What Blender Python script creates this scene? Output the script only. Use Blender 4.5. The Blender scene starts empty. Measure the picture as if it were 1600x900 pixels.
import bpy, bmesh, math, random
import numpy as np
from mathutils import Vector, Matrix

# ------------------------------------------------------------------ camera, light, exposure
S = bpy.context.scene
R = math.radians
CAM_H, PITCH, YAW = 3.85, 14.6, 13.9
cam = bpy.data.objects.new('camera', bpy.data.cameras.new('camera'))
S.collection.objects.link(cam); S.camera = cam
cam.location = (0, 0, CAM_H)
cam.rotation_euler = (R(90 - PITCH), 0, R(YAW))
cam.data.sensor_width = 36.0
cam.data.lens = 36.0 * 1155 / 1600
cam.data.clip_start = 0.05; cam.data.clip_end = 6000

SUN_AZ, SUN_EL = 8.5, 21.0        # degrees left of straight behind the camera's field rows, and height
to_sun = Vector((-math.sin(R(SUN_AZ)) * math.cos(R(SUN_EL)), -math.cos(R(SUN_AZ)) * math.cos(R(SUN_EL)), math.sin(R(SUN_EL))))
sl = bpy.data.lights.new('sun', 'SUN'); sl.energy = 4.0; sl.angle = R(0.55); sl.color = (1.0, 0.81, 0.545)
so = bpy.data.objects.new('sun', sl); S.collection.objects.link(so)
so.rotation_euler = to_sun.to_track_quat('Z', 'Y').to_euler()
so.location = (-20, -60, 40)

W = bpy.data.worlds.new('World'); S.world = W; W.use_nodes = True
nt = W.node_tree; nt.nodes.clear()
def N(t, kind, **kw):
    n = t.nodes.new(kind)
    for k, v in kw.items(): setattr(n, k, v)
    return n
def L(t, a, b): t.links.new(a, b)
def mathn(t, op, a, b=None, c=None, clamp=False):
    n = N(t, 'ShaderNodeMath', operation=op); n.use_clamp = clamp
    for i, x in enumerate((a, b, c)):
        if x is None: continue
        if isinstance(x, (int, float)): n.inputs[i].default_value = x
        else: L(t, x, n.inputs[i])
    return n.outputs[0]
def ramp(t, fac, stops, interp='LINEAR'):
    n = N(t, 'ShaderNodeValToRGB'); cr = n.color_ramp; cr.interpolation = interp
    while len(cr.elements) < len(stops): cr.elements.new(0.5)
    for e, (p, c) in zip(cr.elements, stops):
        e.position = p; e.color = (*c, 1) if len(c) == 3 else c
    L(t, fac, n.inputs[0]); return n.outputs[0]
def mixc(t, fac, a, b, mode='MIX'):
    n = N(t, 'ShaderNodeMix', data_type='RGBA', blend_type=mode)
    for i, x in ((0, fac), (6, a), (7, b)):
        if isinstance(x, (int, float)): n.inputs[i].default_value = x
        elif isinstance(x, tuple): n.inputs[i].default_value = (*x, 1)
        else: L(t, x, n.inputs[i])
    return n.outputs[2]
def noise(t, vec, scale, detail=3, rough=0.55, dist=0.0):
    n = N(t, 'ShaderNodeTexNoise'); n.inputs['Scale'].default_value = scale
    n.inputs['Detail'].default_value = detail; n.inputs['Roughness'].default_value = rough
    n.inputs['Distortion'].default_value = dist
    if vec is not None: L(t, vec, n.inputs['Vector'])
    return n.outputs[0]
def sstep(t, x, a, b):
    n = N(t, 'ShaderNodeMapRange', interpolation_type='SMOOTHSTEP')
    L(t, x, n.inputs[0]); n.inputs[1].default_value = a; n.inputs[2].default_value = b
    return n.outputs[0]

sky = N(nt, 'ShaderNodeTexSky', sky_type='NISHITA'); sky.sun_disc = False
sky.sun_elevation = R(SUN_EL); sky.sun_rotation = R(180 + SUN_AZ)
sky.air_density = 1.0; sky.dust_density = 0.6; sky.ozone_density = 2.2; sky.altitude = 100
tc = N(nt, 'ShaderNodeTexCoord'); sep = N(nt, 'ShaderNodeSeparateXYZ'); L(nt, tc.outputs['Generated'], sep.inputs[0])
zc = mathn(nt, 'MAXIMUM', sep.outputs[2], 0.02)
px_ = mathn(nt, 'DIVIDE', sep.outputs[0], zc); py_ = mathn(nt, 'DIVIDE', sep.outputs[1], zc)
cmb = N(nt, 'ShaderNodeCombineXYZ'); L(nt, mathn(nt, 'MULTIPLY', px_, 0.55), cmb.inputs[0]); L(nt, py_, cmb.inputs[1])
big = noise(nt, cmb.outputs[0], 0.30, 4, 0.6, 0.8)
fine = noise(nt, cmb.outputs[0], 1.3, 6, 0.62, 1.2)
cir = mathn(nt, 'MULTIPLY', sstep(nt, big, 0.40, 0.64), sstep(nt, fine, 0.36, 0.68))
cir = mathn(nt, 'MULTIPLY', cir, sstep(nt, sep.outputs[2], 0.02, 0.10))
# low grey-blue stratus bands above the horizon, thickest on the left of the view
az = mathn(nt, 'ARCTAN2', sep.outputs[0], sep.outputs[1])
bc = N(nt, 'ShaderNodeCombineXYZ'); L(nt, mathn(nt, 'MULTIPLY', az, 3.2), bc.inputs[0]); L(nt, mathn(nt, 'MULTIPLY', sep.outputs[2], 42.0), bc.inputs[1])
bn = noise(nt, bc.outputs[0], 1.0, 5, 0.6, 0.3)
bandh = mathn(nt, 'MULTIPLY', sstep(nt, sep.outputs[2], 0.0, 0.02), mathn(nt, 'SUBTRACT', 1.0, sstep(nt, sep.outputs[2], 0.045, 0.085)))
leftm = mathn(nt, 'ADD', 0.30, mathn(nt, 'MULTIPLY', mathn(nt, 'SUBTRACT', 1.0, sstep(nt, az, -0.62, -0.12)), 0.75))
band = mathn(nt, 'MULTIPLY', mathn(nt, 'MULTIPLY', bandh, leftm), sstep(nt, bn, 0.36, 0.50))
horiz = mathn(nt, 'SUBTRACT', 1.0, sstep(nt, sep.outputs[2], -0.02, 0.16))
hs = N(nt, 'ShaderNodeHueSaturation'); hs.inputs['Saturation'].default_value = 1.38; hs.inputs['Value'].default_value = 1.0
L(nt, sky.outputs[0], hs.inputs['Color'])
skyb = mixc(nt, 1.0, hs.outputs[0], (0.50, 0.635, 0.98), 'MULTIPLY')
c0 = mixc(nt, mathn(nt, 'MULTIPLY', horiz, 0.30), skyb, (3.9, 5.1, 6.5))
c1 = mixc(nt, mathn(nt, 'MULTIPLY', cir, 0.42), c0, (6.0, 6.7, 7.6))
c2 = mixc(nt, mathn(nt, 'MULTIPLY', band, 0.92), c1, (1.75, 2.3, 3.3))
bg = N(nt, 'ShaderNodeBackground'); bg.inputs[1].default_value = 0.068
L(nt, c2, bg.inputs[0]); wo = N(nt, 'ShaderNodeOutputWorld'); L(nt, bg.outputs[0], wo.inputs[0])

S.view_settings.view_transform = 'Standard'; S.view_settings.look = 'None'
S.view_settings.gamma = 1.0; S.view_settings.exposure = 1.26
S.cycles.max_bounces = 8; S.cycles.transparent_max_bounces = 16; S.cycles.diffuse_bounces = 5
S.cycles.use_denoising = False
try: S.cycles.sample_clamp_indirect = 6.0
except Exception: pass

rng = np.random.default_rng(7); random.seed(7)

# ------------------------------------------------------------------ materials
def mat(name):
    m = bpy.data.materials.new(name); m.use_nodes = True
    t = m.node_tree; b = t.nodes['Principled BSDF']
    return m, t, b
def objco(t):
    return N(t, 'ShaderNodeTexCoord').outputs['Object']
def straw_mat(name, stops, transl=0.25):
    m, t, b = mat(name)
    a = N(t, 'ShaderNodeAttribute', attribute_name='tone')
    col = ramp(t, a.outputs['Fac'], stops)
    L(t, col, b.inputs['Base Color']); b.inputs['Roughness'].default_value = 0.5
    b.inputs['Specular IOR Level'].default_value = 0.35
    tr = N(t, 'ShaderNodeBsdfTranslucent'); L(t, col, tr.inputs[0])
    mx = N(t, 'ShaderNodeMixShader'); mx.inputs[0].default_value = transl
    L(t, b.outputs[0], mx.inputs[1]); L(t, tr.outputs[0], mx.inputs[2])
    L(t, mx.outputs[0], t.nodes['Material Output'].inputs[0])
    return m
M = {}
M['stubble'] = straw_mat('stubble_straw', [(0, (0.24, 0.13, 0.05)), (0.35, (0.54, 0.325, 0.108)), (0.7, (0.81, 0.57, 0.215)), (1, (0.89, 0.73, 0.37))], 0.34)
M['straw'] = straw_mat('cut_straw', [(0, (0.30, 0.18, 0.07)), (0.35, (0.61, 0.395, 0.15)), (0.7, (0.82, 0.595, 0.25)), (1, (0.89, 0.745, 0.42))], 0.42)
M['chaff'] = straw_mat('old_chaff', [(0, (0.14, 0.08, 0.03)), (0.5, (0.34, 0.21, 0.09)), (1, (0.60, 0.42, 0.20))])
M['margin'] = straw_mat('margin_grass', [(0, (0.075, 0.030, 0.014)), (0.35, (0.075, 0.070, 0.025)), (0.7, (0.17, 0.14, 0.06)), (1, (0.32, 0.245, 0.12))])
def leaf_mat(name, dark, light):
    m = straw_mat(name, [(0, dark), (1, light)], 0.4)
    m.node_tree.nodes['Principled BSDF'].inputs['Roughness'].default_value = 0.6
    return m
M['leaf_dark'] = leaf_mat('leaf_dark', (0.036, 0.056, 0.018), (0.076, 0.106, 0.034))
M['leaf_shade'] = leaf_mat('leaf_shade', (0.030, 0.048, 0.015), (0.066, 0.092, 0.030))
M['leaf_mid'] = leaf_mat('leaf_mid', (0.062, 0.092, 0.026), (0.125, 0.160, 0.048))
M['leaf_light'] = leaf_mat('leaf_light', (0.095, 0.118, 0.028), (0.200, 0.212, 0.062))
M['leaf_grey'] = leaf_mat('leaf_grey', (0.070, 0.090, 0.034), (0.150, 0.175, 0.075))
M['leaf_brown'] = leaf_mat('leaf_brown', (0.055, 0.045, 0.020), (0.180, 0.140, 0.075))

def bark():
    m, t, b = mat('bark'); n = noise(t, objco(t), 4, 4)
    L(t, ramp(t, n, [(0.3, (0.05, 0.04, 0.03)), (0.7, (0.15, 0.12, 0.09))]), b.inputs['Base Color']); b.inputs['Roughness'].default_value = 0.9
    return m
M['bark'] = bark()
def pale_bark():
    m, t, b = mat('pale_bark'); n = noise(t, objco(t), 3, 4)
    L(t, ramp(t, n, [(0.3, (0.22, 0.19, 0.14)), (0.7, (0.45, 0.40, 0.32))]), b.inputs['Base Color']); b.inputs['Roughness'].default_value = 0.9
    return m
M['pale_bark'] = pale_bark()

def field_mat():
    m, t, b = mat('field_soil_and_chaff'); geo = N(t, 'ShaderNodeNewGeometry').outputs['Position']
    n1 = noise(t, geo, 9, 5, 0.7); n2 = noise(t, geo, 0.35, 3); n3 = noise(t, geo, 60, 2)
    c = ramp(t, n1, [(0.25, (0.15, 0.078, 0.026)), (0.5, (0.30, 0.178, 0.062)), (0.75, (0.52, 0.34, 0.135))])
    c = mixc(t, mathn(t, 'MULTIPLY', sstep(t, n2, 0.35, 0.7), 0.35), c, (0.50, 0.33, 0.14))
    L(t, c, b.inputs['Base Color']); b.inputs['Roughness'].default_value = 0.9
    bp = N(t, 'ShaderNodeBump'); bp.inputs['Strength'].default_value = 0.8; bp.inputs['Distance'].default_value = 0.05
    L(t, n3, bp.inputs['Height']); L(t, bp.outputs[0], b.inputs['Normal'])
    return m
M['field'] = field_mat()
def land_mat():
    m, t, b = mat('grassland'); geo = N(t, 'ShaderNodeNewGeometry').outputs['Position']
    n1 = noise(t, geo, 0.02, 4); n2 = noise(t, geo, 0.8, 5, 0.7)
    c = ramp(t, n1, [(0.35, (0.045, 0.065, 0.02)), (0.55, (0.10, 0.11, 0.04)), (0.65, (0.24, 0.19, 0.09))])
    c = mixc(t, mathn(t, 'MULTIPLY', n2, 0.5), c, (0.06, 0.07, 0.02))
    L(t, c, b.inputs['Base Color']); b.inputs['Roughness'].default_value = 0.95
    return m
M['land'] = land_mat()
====
SET EXERCISE: Work out the number of lines above that include the string "scene" and write only that number.

FULL ANSWER: 2